Re-shoring work could deliver 35,000 jobs bonanza to West Midlands

RE-SHORING work to West Midlands’ companies could contribute £1.8bn in GDP and 35,000 jobs to the region’s economy over a 10-year period to 2025, a new study has found.
The EY report, Re-shoring – Time to seize the opportunity, predicts the region’s crucially important automotive industry could also be the main beneficiary.
It also revealed that re-shoring could add £15.3bn of GDP to the UK economy and equate to more than 315,000 jobs across the UK over the same period.
The top five regions that offer the greatest re-shoring potential are said to be the North West, South East, West Midlands, Yorkshire and The Humber, and East Midlands.
Sara Fowler, EY’s senior partner in the Midlands, said: “Offshoring in the 80s and 90s saw a dramatic reduction in British manufacturing and a shift to services industries that resulted in a fundamental restructuring of the British economy. While other regions saw rapid growth and wealth creation, the West Midlands suffered from high rates of unemployment.
“But the economics underpinning this trend appear to be reversing and presents the region with a once-in-a-generation opportunity. While increasing wages in developing countries are eroding their labour cost advantage, there are many more factors driving business to choose British shores. The desire to guarantee quality and the imperative to reduce time to market are increasingly important drivers of location decisions.”
EY said that while the cost advantages of producing goods in the developing world were lessening, wages are still significantly below those in the UK, therefore it is unlikely that re-shoring will occur across the board. However, the report adds that certain sectors could see a high proportion of activity re-shored given the right incentives.

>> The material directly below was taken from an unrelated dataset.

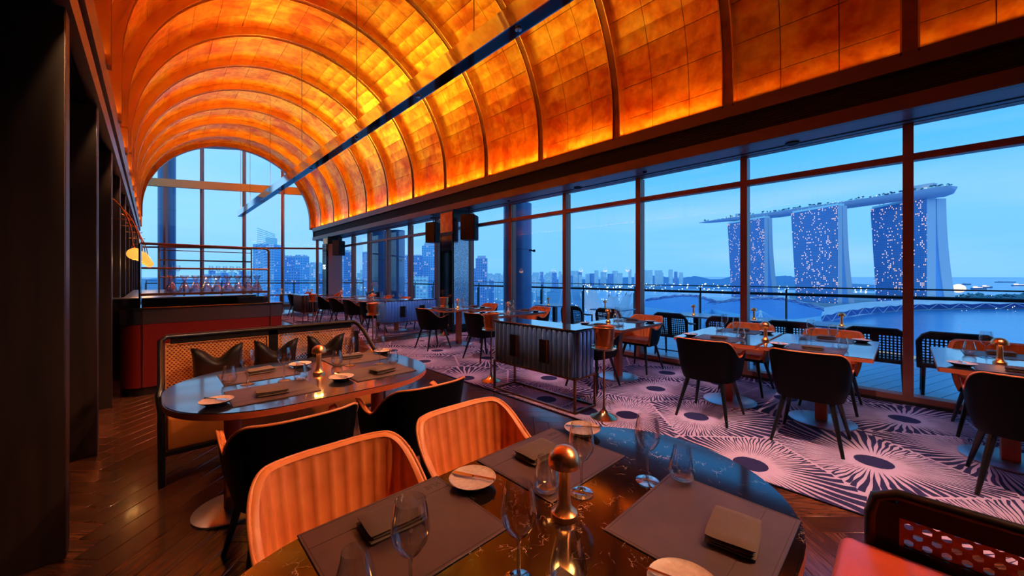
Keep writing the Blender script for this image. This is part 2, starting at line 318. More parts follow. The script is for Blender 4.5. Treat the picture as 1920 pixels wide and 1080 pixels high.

Steve Wilkinson, UK & Ireland Managing Partner, Markets at EY said: “Those businesses that do relocate to the UK will predominantly be capital intensive sectors such as aerospace, defence, automotive, petroleum products and clothing, serving the European market.
“They will be businesses where quality and brand are important and consequently the supply of a highly skilled workforce is imperative. When firms do choose to re-shore to the UK they will tend to cluster in regions that best serve their business, in close proximity to key suppliers, infrastructure and an able workforce.”
However, the report adds a cautionary note, saying that re-shoring industry and jobs back to the UK is not guaranteed. It said the Government had taken some important steps to ensure that the UK remained an attractive place to invest and start a business, but competition was intensifying.
“The UK is not the only country vying for re-shoring investment; competition from other developed countries such as the US, Germany and France and emerging markets in Eastern Europe puts the opportunity at risk. Government and business must work together to provide the correct framework so that the advantages of moving production to the UK can be realised,” added Ms Fowler, left.
“While steps have been taken to make the UK more attractive to businesses looking to re-shore such as reducing the headline rate of corporation tax to the joint lowest in the G20, providing competitive reliefs for innovative and high tech industries, and UKTI’s ‘Britain is Great’ campaign, more can be done.”